Une sonorisation partielle serait envisagée
Pour Lukas Brud, on ne peut pas juste être pour ou contre la sonorisation des arbitres : « On doit rendre la chose claire jusque dans les moindres détails. Si je vais voir un fan et que je lui demande s’il veut entendre les arbitres pendant les matchs, il va me dire oui, mais les arbitres peuvent dire que ça les limite dans leurs communications ! Une parole pourrait être mal interprétée en fonction du contexte, d’un match à l’autre. Il y a encore beaucoup de points comme ça à éclaircir, c’est très simple d’être pour ou contre, mais il faut bien comprendre tous les aspects qui se cachent derrière une question comme celle des micros sur les arbitres. »

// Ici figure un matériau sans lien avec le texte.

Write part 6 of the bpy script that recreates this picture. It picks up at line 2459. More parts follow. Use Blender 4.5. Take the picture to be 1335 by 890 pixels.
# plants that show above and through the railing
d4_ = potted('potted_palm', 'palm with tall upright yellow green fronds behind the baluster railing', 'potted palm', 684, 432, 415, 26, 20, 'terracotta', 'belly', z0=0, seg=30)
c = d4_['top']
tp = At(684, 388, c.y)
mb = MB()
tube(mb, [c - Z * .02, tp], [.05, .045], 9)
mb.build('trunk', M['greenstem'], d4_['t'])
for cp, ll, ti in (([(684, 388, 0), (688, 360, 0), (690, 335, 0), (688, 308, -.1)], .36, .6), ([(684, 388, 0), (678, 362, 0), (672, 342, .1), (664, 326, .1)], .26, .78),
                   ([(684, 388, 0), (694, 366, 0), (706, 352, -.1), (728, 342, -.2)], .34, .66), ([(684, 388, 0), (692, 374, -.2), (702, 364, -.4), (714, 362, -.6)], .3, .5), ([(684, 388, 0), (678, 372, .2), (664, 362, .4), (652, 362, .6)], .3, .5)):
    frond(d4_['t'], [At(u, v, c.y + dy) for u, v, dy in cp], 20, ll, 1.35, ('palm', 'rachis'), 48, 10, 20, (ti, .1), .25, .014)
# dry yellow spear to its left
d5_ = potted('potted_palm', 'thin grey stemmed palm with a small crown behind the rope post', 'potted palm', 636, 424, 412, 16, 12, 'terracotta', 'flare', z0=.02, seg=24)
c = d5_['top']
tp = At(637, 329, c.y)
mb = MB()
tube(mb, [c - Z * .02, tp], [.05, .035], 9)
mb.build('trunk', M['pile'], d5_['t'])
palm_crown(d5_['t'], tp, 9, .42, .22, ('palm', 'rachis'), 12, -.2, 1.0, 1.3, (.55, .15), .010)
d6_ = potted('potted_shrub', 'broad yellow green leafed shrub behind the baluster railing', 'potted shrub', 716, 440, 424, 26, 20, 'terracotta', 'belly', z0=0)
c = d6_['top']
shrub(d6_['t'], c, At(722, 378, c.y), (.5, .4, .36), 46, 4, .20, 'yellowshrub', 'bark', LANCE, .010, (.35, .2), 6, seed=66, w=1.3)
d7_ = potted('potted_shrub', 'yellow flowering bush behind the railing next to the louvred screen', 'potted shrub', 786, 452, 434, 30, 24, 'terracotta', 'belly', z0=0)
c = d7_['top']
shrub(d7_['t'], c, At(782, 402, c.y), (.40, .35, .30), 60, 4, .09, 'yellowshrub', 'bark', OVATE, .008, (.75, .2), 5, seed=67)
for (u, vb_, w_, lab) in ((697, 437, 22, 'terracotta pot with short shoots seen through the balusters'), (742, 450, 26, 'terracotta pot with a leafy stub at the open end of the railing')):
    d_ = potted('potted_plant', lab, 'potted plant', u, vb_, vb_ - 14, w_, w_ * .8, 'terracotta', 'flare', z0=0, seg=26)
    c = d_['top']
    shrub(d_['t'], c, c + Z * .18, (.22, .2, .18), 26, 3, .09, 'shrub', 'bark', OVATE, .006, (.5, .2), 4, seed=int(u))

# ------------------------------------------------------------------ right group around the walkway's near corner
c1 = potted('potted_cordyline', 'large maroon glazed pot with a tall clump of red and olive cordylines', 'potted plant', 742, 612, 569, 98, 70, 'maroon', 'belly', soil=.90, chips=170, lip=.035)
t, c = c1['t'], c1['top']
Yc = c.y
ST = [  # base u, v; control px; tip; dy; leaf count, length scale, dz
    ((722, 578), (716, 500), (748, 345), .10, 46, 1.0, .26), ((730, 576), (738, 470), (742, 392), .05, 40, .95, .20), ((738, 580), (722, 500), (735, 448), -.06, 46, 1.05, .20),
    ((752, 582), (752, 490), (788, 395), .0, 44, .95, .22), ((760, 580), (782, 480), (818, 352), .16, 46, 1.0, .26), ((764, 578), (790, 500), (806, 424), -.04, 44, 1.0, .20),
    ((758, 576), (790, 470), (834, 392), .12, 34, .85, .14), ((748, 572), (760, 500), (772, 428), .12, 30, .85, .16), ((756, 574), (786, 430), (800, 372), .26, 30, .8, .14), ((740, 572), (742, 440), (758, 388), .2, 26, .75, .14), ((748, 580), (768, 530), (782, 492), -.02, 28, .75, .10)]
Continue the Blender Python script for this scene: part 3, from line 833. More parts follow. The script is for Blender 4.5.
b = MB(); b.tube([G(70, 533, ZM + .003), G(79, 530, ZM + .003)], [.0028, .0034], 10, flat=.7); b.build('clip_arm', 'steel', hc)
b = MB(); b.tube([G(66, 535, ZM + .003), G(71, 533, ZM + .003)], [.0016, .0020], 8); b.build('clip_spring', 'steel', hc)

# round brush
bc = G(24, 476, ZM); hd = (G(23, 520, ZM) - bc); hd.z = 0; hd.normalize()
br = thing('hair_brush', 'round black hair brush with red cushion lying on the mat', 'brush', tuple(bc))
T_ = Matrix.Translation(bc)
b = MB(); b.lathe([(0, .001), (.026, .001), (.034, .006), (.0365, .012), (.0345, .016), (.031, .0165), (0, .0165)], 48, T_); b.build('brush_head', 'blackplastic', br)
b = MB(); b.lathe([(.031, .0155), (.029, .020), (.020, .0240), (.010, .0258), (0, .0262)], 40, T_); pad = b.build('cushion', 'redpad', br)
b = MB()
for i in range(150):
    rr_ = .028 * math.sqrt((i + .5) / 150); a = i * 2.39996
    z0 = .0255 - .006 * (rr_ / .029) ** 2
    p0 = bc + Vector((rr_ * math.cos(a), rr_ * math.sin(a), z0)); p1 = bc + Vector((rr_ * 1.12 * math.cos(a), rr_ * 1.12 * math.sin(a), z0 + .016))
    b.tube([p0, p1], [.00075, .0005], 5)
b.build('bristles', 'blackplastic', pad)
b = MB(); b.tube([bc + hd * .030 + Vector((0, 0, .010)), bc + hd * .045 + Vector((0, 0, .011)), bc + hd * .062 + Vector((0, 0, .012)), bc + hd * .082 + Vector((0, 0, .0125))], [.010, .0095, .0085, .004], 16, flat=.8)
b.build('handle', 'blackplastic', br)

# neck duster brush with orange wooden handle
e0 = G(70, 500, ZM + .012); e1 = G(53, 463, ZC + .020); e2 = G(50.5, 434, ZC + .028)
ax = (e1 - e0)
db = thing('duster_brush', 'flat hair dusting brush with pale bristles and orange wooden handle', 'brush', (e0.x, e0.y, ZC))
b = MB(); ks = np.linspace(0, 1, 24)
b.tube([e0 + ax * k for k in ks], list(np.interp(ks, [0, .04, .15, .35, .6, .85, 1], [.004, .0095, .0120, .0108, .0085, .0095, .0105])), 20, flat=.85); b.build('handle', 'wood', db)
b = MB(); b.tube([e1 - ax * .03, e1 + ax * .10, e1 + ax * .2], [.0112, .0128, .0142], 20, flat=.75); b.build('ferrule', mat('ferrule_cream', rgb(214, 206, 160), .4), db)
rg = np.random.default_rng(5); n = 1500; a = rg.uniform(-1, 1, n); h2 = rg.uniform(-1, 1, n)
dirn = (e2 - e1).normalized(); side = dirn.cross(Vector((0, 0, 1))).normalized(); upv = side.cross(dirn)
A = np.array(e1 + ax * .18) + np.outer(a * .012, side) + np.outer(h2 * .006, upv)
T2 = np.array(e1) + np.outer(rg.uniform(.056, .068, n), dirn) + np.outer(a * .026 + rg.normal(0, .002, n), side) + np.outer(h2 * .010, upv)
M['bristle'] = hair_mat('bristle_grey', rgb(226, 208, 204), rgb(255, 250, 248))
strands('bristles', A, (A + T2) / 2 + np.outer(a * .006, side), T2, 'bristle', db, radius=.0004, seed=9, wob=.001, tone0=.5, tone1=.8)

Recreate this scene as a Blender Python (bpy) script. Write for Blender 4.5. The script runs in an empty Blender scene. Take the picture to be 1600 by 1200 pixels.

De fait, selon lui, un tel dispositif couvrant les matchs en entier bouleverserait la manière d’arbitrer des hommes en noir : « Les arbitres ne sont pas tous les mêmes, certains parlent tout le temps à leurs assistants et d’autres pas du tout. Un arbitre peut dire à son assistant « ne me parle pas, je viens vers toi quand j’ai besoin » quand un autre va dire « dès que tu vois quelque chose, dit le moi. » Ce que je veux dire, c’est qu’on entendrait pas du tout les mêmes choses en fonction de qui arbitre. Les gens n’ont pas confiance en les arbitres, ce qui est ridicule, car ce sont des professionnels. Pour être honnête, en particulier en France, les arbitres sont très bons ! Imaginez maintenant que n’importe qui puissent accéder à leurs conversations, cela serait un énorme désastre, j’en suis sûr et certain. »
Malgré tout, l’IFAB n’est pas diamétralement opposée à l’introduction du micro, mais veut poser des conditions : « La position qu’on a maintenant est : oui, c’est quelque chose que nous voulons considérer pour le futur, mais certainement pas maintenant. On pense à autoriser la diffusion du micro seulement pendant que l’arbitre rend une décision de VAR (arbitrage vidéo), car c’est le seul moment du match ou les arbitres fonctionnent tous de la même manière en rendant leur décision, par exemple : « numéro 15 penalty pour main. » Sonoriser toute la rencontre, pour le moment, ce serait dangereux de faire ça. Ça ne veut pas dire que ça ne viendra jamais, mais on veut être sûr que ça fonctionne déjà dans les phases de VAR, et pas avec des micros ouverts en permanence parce que les arbitres doivent s’y adapter. »
Des micros pour un foot transparents… ou « sexy » ?
Enfin, selon le président de l’IFAB, il est important de comprendre pourquoi les fédérations et les ligues veulent introduire les micros : « Les arguments pour rendre les communications des arbitres écoutables par le public sont très variés. Ces arguments sont propres à certaines fédérations. Par exemple, en Australie, on nous a dit « ici le football n’est que le 5ème ou 6ème sport préféré, on doit le rendre plus intéressant, plus sexy. » La MLS (la ligue de « soccer » aux États-Unis) nous a dit « tous les sports aux Etats-Unis ont cet équipement, on en a besoin pour que le football soit en cohérence avec les autres sports. » Enfin, en Europe, on nous le réclame plutôt pour une meilleure transparence avec les fans, une meilleure compréhension, surtout quand une décision de l’arbitre est changée. » Des arguments différents, dont l’IFAB doit encore étudier la pertinence avant d’envisager une éventuelle mise en place du dispositif de sonorisation des arbitres.